++++ MATERIAL PROVIDED

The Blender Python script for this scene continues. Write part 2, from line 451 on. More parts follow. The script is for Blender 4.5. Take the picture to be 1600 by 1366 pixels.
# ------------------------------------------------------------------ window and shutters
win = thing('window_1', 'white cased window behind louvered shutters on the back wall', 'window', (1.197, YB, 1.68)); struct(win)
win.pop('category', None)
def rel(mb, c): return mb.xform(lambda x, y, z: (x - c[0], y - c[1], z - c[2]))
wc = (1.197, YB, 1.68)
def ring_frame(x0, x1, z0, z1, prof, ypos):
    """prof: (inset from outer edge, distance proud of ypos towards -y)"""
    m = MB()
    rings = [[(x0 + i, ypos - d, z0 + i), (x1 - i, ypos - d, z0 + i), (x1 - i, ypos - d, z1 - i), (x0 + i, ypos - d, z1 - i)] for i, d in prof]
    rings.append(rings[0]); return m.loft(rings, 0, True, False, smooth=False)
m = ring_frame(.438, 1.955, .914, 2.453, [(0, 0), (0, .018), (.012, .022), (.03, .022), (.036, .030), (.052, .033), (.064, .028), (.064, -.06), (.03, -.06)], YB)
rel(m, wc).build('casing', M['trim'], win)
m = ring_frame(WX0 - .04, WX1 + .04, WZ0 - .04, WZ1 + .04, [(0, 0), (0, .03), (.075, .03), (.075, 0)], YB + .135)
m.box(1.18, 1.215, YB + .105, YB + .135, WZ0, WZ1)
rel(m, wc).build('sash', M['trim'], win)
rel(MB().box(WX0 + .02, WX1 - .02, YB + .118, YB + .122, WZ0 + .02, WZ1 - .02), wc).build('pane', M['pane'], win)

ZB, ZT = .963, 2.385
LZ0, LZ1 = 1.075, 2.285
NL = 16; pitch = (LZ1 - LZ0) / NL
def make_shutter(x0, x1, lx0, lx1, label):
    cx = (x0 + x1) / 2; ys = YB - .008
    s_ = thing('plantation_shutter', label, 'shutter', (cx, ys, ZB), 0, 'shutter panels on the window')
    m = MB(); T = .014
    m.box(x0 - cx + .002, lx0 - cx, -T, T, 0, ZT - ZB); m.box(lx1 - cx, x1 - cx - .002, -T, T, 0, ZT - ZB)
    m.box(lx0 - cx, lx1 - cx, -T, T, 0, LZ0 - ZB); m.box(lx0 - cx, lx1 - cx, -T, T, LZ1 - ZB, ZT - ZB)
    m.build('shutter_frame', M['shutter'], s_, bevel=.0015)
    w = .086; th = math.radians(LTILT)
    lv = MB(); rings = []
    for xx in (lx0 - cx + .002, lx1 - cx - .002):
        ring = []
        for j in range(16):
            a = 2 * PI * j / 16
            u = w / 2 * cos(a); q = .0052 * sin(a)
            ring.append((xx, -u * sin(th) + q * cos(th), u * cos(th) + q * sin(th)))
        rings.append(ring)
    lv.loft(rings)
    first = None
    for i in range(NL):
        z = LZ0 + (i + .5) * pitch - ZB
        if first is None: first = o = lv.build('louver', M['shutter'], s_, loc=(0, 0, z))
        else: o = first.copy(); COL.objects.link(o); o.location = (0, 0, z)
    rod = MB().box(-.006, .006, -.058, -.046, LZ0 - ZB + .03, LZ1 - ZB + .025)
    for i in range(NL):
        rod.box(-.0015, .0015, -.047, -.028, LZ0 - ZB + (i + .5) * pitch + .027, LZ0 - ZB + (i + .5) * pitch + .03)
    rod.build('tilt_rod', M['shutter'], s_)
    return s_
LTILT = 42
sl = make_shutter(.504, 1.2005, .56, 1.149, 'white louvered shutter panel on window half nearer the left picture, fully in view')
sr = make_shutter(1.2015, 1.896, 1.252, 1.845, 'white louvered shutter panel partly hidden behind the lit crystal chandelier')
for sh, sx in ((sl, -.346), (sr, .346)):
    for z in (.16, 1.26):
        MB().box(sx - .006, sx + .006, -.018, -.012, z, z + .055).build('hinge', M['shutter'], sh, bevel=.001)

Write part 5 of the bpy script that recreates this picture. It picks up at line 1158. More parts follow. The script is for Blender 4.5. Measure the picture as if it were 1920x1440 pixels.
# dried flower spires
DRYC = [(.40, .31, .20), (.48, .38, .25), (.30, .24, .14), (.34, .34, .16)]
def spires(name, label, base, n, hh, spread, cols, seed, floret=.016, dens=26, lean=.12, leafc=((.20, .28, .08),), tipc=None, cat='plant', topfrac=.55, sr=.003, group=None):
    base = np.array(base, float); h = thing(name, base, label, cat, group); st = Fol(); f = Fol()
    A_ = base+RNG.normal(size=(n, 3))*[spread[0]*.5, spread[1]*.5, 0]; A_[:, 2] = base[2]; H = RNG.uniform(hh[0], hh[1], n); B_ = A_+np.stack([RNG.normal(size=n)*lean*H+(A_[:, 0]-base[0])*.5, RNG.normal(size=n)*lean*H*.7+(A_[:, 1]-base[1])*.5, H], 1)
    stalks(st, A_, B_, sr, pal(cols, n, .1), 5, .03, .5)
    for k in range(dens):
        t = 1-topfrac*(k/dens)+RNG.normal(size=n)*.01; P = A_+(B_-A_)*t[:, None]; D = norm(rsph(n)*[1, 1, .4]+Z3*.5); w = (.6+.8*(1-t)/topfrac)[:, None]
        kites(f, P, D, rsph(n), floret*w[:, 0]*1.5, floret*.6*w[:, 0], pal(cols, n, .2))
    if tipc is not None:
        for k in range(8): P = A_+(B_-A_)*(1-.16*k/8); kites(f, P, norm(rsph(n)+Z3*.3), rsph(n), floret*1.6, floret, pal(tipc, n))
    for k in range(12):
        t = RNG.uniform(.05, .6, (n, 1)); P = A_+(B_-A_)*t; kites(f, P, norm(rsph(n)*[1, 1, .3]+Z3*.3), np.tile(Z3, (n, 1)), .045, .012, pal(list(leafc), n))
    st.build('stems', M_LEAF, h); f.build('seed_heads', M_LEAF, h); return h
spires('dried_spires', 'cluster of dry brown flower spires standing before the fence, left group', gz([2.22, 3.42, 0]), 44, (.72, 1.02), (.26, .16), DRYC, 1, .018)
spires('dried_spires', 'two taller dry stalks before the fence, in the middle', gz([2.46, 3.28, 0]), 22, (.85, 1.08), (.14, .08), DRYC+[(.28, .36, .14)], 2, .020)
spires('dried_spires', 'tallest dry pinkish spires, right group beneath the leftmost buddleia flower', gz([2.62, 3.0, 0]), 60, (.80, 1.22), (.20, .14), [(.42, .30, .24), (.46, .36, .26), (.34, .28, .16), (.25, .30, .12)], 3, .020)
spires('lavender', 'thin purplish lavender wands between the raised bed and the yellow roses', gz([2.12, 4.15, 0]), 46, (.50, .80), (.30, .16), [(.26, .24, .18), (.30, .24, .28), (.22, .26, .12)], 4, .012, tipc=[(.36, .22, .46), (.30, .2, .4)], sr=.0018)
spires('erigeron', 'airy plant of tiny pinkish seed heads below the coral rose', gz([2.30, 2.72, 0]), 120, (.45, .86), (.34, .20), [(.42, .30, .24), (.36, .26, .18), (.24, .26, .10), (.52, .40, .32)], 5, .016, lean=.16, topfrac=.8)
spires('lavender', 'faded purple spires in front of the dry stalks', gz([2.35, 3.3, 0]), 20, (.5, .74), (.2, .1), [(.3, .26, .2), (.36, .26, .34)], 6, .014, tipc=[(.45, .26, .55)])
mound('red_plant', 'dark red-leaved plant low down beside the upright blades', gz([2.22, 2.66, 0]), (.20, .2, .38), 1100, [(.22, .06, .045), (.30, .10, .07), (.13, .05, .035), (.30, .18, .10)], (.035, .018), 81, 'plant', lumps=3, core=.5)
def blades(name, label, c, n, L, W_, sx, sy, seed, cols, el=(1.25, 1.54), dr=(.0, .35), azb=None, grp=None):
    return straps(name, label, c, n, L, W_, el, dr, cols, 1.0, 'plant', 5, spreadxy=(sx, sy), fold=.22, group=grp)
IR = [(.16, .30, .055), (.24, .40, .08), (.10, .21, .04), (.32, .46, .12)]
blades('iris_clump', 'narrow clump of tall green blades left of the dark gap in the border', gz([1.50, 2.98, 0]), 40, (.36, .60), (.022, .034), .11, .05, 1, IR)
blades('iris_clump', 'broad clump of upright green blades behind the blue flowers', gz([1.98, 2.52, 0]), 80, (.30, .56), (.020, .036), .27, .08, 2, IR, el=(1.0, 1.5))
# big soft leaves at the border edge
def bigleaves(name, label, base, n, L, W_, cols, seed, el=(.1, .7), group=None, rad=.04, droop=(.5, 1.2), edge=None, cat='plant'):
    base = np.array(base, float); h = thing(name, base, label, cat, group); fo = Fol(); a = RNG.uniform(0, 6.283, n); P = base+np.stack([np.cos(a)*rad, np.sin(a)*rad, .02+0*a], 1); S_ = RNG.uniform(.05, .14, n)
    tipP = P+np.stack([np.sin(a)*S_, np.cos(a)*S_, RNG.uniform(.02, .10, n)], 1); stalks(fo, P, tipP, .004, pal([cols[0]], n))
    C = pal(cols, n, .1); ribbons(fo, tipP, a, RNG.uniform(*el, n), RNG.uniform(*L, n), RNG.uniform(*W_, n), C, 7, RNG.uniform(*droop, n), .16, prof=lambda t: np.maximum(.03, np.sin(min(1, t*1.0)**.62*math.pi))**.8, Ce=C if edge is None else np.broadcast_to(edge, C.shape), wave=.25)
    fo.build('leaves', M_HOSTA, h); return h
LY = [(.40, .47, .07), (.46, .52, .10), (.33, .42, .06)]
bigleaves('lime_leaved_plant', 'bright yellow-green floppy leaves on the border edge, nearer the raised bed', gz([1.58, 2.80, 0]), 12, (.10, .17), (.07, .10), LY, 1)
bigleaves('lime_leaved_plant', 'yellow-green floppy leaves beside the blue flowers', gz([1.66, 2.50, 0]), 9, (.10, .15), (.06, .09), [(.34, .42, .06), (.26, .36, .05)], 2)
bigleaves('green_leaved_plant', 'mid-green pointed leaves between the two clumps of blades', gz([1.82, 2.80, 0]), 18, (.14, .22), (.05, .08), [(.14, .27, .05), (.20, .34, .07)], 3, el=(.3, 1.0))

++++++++

Reproduce every line of the listing above in which the string "from" appears.

The Blender Python script for this scene continues. Write part 2, from line 451 on. More parts follow. The script is for Blender 4.5. Take the picture to be 1600 by 1366 pixels.
    """prof: (inset from outer edge, distance proud of ypos towards -y)"""